▸ DESCRIPTION OF THE TASK:
Restate the data below word for word. Skip any images it contains.

▸ PROVIDED MATERIAL:
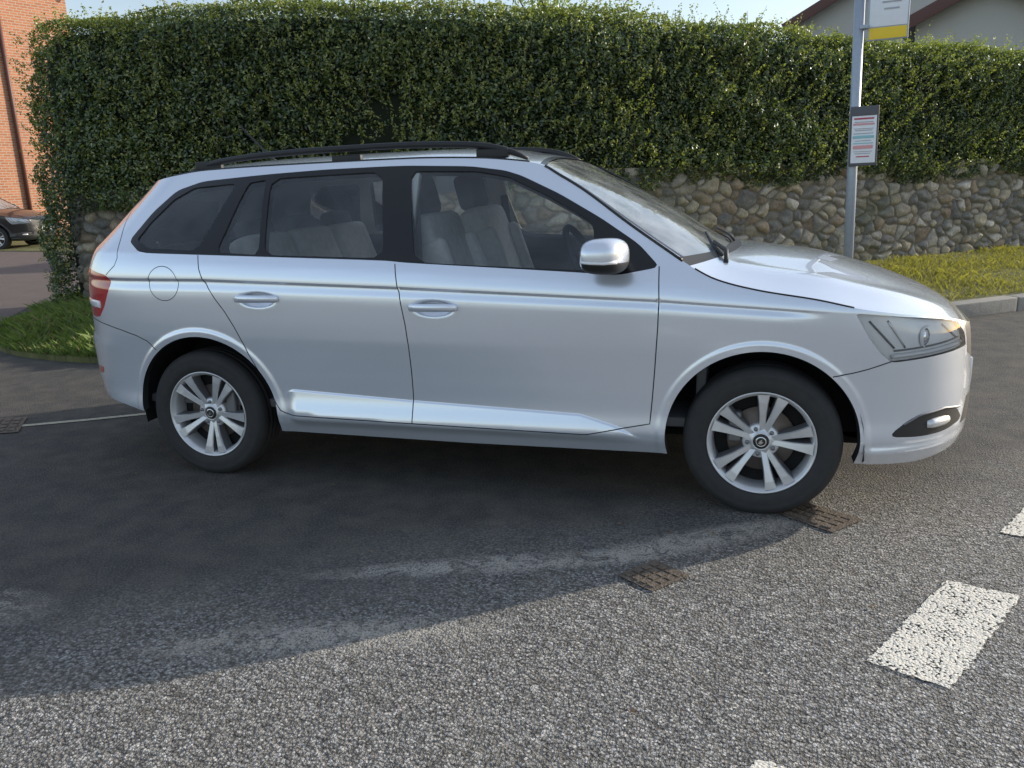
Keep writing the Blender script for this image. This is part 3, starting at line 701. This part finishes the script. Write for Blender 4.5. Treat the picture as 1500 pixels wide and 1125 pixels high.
ke=empty("kerb")
seg=kb[kb[:,0]>.2][::-1];sl=np.concatenate([[0],np.cumsum(np.linalg.norm(np.diff(seg,axis=0),axis=1))])
s=0
while s<sl[-1]-.9:
    a=np.array([np.interp(s+.006,sl,seg[:,0]),np.interp(s+.006,sl,seg[:,1])]);b=np.array([np.interp(s+.9,sl,seg[:,0]),np.interp(s+.9,sl,seg[:,1])])
    c=(a+b)/2;d=b-a;L_=np.linalg.norm(d);an=math.atan2(d[1],d[0]);nrm=np.array([d[1],-d[0]])/L_
    box("kerb_stone",(c[0]+nrm[0]*.05,c[1]+nrm[1]*.05,.062+rng.normal(0,.003)),(L_,.14,.135),M['kerb'],ke,.014,rot=(0,0,an))
    s+=.91
def leafmat(name,rough=.5,tr=.25,gl=.06):
    m=bpy.data.materials.new(name);m.use_nodes=True;nt=m.node_tree;nt.nodes.clear();out=nt.nodes.new("ShaderNodeOutputMaterial")
    at=nt.nodes.new("ShaderNodeAttribute");at.attribute_name='Col'
    d=nt.nodes.new("ShaderNodeBsdfDiffuse");lk(nt,at.outputs["Color"],d.inputs[0])
    g=nt.nodes.new("ShaderNodeBsdfGlossy");g.inputs["Roughness"].default_value=rough;g.inputs[0].default_value=(.9,.95,1,1)
    t=nt.nodes.new("ShaderNodeBsdfTranslucent");mx=nt.nodes.new("ShaderNodeMixShader");mx.inputs[0].default_value=tr
    mu=nt.nodes.new("ShaderNodeMix");mu.data_type='RGBA';mu.blend_type='MULTIPLY';mu.inputs[0].default_value=1;mu.inputs[7].default_value=(1.5,1.7,.6,1)
    lk(nt,at.outputs["Color"],mu.inputs[6]);lk(nt,mu.outputs[2],t.inputs[0])
    lk(nt,d.outputs[0],mx.inputs[1]);lk(nt,t.outputs[0],mx.inputs[2])
    m2=nt.nodes.new("ShaderNodeMixShader");m2.inputs[0].default_value=gl
    lk(nt,mx.outputs[0],m2.inputs[1]);lk(nt,g.outputs[0],m2.inputs[2]);lk(nt,m2.outputs[0],out.inputs[0]);return m
M['leaf']=leafmat("privet_leaf",.40,.32,.07);M['blade']=leafmat("grass_blade",.6,.35,.03)
def leaves(P,Nrm,L,W,colr,spread=.9):
    n=len(P);u=rng.normal(size=(n,3));nn=Nrm+rng.normal(size=(n,3))*spread;nn/=np.linalg.norm(nn,axis=1)[:,None]
    u-=nn*(u*nn).sum(1)[:,None];u/=np.linalg.norm(u,axis=1)[:,None];v=np.cross(nn,u)
    L=L[:,None];W=W[:,None]
    V=np.stack([P-u*L*.5,P+v*W*.5+nn*W*.15-u*L*.05,P+u*L*.5-nn*L*.08,P-v*W*.5+nn*W*.15-u*L*.05],1).reshape(-1,3)
    return V,np.repeat(np.c_[colr,np.ones(n)],4,axis=0)
# ------------------------------------------------------------------ hedge
pth=chaikin(path0,False,2)+[(-5.75,3.42),(-6.05,3.50),(-6.28,3.72),(-6.36,4.05),(-6.25,4.4),(-5.9,4.68),(-5.3,4.80),(-3.0,5.3)]
pth=np.array(pth);ps=np.concatenate([[0],np.cumsum(np.linalg.norm(np.diff(pth,axis=0),axis=1))]);PL=ps[-1]
sC=ps[len(pth)-8]
def pathpt(s):
    x=np.interp(s,ps,pth[:,0]);y=np.interp(s,ps,pth[:,1]);e=.15
    dx=np.interp(s+e,ps,pth[:,0])-np.interp(s-e,ps,pth[:,0]);dy=np.interp(s+e,ps,pth[:,1])-np.interp(s-e,ps,pth[:,1])
    l=np.hypot(dx,dy)+1e-9;return np.stack([x,y],1),np.stack([-dy/l,dx/l],1)
FR=[(rng.normal(size=2)*k,rng.uniform(0,6.28)) for k in(.8,1.2,2,3,4.5,6,9,13) for _ in range(3)]
def lump(a,b,lo=0,hi=24):
    o=0
    for i,(k_,ph) in enumerate(FR[lo:hi]):o=o+np.sin(a*k_[0]+b*k_[1]+ph)/(1+.6*(i//3))
    return o/4
def ztop(x,s):return np.interp(x,[-6.3,-5.8,-4.5,-2,-.5,1.1,4,6,8,15],[2.80,2.98,3.05,2.98,2.88,2.76,2.66,2.60,2.58,2.56])+.06*lump(s*1.4,0*s)
def zlow(x,s):
    z=1.12+.09*lump(s*1.7,0*s+3);return np.where(s>sC+.15,.12,np.interp(s-sC,[-.05,.15],[0,1])*(.12-z)+z)
def facept(n,smin,smax):
    s=rng.uniform(smin,smax,n);p,nr=pathpt(s);zt=ztop(p[:,0],s);zl=zlow(p[:,0],s)
    z=zl+(zt-zl)*rng.uniform(0,1,n)
    f=(zt-z)
    out=.13+.14*lump(s,z)+.11*lump(s*3,z*3,9)-.22*np.clip(1-f/.30,0,1)**2-.10*np.clip(1-(z-zl)/.22,0,1)
    dep=rng.exponential(.065,n);dep=np.where(dep>.26,rng.uniform(0,.26,n),dep)
    q=p+nr*(out-dep)[:,None]
    N3=np.c_[nr,.55+np.clip(1-f/.3,0,1)*1.5]
    return np.c_[q,z],N3,dep,s,z
smin=ps[np.argmin(abs(pth[:,0]-11))]
Vs=[];Cs=[]
n1=240000
P,Nm,dep,s,z=facept(n1,smin,PL)
cl=lump(s*1.3,z*1.3);cl2=lump(s*3,z*3,9)
t=rng.uniform(0,1,n1)
g1=np.array([.048,.080,.024]);g2=np.array([.130,.178,.044]);g3=np.array([.36,.36,.09])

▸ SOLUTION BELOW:
Keep writing the Blender script for this image. This is part 3, starting at line 701. This part finishes the script. Write for Blender 4.5. Treat the picture as 1500 pixels wide and 1125 pixels high.
ke=empty("kerb")
seg=kb[kb[:,0]>.2][::-1];sl=np.concatenate([[0],np.cumsum(np.linalg.norm(np.diff(seg,axis=0),axis=1))])
s=0
while s<sl[-1]-.9:
    a=np.array([np.interp(s+.006,sl,seg[:,0]),np.interp(s+.006,sl,seg[:,1])]);b=np.array([np.interp(s+.9,sl,seg[:,0]),np.interp(s+.9,sl,seg[:,1])])
    c=(a+b)/2;d=b-a;L_=np.linalg.norm(d);an=math.atan2(d[1],d[0]);nrm=np.array([d[1],-d[0]])/L_
    box("kerb_stone",(c[0]+nrm[0]*.05,c[1]+nrm[1]*.05,.062+rng.normal(0,.003)),(L_,.14,.135),M['kerb'],ke,.014,rot=(0,0,an))
    s+=.91
def leafmat(name,rough=.5,tr=.25,gl=.06):
    m=bpy.data.materials.new(name);m.use_nodes=True;nt=m.node_tree;nt.nodes.clear();out=nt.nodes.new("ShaderNodeOutputMaterial")
    at=nt.nodes.new("ShaderNodeAttribute");at.attribute_name='Col'
    d=nt.nodes.new("ShaderNodeBsdfDiffuse");lk(nt,at.outputs["Color"],d.inputs[0])
    g=nt.nodes.new("ShaderNodeBsdfGlossy");g.inputs["Roughness"].default_value=rough;g.inputs[0].default_value=(.9,.95,1,1)
    t=nt.nodes.new("ShaderNodeBsdfTranslucent");mx=nt.nodes.new("ShaderNodeMixShader");mx.inputs[0].default_value=tr
    mu=nt.nodes.new("ShaderNodeMix");mu.data_type='RGBA';mu.blend_type='MULTIPLY';mu.inputs[0].default_value=1;mu.inputs[7].default_value=(1.5,1.7,.6,1)
    lk(nt,at.outputs["Color"],mu.inputs[6]);lk(nt,mu.outputs[2],t.inputs[0])
    lk(nt,d.outputs[0],mx.inputs[1]);lk(nt,t.outputs[0],mx.inputs[2])
    m2=nt.nodes.new("ShaderNodeMixShader");m2.inputs[0].default_value=gl
    lk(nt,mx.outputs[0],m2.inputs[1]);lk(nt,g.outputs[0],m2.inputs[2]);lk(nt,m2.outputs[0],out.inputs[0]);return m
M['leaf']=leafmat("privet_leaf",.40,.32,.07);M['blade']=leafmat("grass_blade",.6,.35,.03)
def leaves(P,Nrm,L,W,colr,spread=.9):
    n=len(P);u=rng.normal(size=(n,3));nn=Nrm+rng.normal(size=(n,3))*spread;nn/=np.linalg.norm(nn,axis=1)[:,None]
    u-=nn*(u*nn).sum(1)[:,None];u/=np.linalg.norm(u,axis=1)[:,None];v=np.cross(nn,u)
    L=L[:,None];W=W[:,None]
    V=np.stack([P-u*L*.5,P+v*W*.5+nn*W*.15-u*L*.05,P+u*L*.5-nn*L*.08,P-v*W*.5+nn*W*.15-u*L*.05],1).reshape(-1,3)
    return V,np.repeat(np.c_[colr,np.ones(n)],4,axis=0)
# ------------------------------------------------------------------ hedge
pth=chaikin(path0,False,2)+[(-5.75,3.42),(-6.05,3.50),(-6.28,3.72),(-6.36,4.05),(-6.25,4.4),(-5.9,4.68),(-5.3,4.80),(-3.0,5.3)]
pth=np.array(pth);ps=np.concatenate([[0],np.cumsum(np.linalg.norm(np.diff(pth,axis=0),axis=1))]);PL=ps[-1]
sC=ps[len(pth)-8]
def pathpt(s):
    x=np.interp(s,ps,pth[:,0]);y=np.interp(s,ps,pth[:,1]);e=.15
    dx=np.interp(s+e,ps,pth[:,0])-np.interp(s-e,ps,pth[:,0]);dy=np.interp(s+e,ps,pth[:,1])-np.interp(s-e,ps,pth[:,1])
    l=np.hypot(dx,dy)+1e-9;return np.stack([x,y],1),np.stack([-dy/l,dx/l],1)
FR=[(rng.normal(size=2)*k,rng.uniform(0,6.28)) for k in(.8,1.2,2,3,4.5,6,9,13) for _ in range(3)]
def lump(a,b,lo=0,hi=24):
    o=0
    for i,(k_,ph) in enumerate(FR[lo:hi]):o=o+np.sin(a*k_[0]+b*k_[1]+ph)/(1+.6*(i//3))
    return o/4
def ztop(x,s):return np.interp(x,[-6.3,-5.8,-4.5,-2,-.5,1.1,4,6,8,15],[2.80,2.98,3.05,2.98,2.88,2.76,2.66,2.60,2.58,2.56])+.06*lump(s*1.4,0*s)
def zlow(x,s):
    z=1.12+.09*lump(s*1.7,0*s+3);return np.where(s>sC+.15,.12,np.interp(s-sC,[-.05,.15],[0,1])*(.12-z)+z)
def facept(n,smin,smax):
    s=rng.uniform(smin,smax,n);p,nr=pathpt(s);zt=ztop(p[:,0],s);zl=zlow(p[:,0],s)
    z=zl+(zt-zl)*rng.uniform(0,1,n)
    f=(zt-z)
    out=.13+.14*lump(s,z)+.11*lump(s*3,z*3,9)-.22*np.clip(1-f/.30,0,1)**2-.10*np.clip(1-(z-zl)/.22,0,1)
    dep=rng.exponential(.065,n);dep=np.where(dep>.26,rng.uniform(0,.26,n),dep)
    q=p+nr*(out-dep)[:,None]
    N3=np.c_[nr,.55+np.clip(1-f/.3,0,1)*1.5]
    return np.c_[q,z],N3,dep,s,z
smin=ps[np.argmin(abs(pth[:,0]-11))]
Vs=[];Cs=[]
n1=240000
P,Nm,dep,s,z=facept(n1,smin,PL)
cl=lump(s*1.3,z*1.3);cl2=lump(s*3,z*3,9)
t=rng.uniform(0,1,n1)
g1=np.array([.048,.080,.024]);g2=np.array([.130,.178,.044]);g3=np.array([.36,.36,.09])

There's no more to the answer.